Newsweek reported this week that the Supreme Court is facing "a slew" of potential cases that could have a major impact on former President Donald Trump.
As the news magazine explained, at issue are individuals who are petitioning America's highest judicial body after having been convicted on charges related to the January 6 riot on Capitol Hill.
One of them is New York resident Edward Lang, someone who according to Newsweek was found guilty of multiple crimes following the riot, including obstruction of an official proceeding.
However, Lang is seeking to have the Supreme Court hear an appeal of that conviction, with his legal team arguing that it was based on a misapplication of law.

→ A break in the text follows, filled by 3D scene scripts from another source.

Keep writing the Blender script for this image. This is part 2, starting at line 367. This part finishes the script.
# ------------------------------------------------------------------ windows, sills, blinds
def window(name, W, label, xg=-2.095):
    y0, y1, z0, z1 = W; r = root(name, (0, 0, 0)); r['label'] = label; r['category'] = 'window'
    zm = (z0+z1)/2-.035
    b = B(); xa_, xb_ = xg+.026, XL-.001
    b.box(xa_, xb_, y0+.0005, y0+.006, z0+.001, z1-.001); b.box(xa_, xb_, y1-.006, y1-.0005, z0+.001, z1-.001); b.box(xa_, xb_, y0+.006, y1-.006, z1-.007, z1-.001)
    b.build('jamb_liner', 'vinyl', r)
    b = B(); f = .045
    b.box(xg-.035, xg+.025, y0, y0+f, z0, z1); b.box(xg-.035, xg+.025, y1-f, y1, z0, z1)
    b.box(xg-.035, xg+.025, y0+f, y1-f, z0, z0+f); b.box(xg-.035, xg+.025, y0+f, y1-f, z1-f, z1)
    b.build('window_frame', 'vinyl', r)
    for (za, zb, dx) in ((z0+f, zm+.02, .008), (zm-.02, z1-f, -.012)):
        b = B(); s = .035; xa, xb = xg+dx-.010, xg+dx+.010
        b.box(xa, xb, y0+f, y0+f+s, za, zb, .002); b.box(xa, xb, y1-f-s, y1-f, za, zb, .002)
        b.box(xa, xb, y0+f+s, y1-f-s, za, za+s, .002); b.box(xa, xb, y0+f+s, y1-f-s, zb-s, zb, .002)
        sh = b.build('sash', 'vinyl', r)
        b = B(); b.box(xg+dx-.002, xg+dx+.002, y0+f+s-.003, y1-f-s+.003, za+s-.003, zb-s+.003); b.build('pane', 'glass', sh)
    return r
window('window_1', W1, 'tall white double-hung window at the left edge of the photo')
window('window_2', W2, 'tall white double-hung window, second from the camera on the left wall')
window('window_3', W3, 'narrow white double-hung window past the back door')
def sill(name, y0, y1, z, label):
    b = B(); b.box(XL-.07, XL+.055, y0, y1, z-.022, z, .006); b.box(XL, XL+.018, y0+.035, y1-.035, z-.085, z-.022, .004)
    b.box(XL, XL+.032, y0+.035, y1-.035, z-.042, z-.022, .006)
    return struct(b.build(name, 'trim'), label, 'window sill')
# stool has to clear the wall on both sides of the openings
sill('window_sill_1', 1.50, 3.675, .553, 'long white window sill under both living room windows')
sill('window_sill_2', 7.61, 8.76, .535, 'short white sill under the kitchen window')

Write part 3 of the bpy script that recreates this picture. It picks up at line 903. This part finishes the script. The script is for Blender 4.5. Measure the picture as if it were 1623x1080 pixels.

Title 18, Section 1512 is the statute in question, and it states that an individual who "corruptly alters, destroys, mutilates, or conceals a record, document" or "otherwise obstructs, influences, or impedes any official proceeding, or attempts to do so" can be imprisoned for up to 20 years.
Yet Lang's lawyers say that their client lacked the crime's "corrupt" element. What's more, they say that varying opinions among lower courts have created a "cacophonous result that leaves unsettled significant issues."
"The petitioner submits that the Justice Department's overbroad application of the federal penal code to prosecute participants in the January 6, 2021 riot at the Capitol is the act of a behemoth unrecognized, unwarranted and unwelcome in American life," their petition reads.
"Our political life for centuries has been fractious, with violence all too frequent. Seeking to punish and silence dissent in the name of democracy is the twisted dream of a slumbering tyrant," it goes on to add.
Lang is far from being the only January 6 defendant to find himself hit with obstruction of an official proceeding charges.
Other examples include Jacob "QAnon Shaman" Chansley, Oath Keepers founder Stewart Rhodes, former Olympic swimmer Klete Kelle, as well as Trump himself.
Meanwhile, the former president is seeking to have the federal judge who will oversee his case in Washington, D.C. recuse herself.
According to CNN, his attorneys laid out their case in a brief submitted on Monday for why Judge Tanya Chutkan needs to go.
The filing points to comments that Chutkan made about the former president when trying other cases involving January 6 defendants which seem to suggest that she has already determined that Trump is guilty.
This included complaining that defendants showed "blind loyalty to one person, who, by the way, remains free to this day."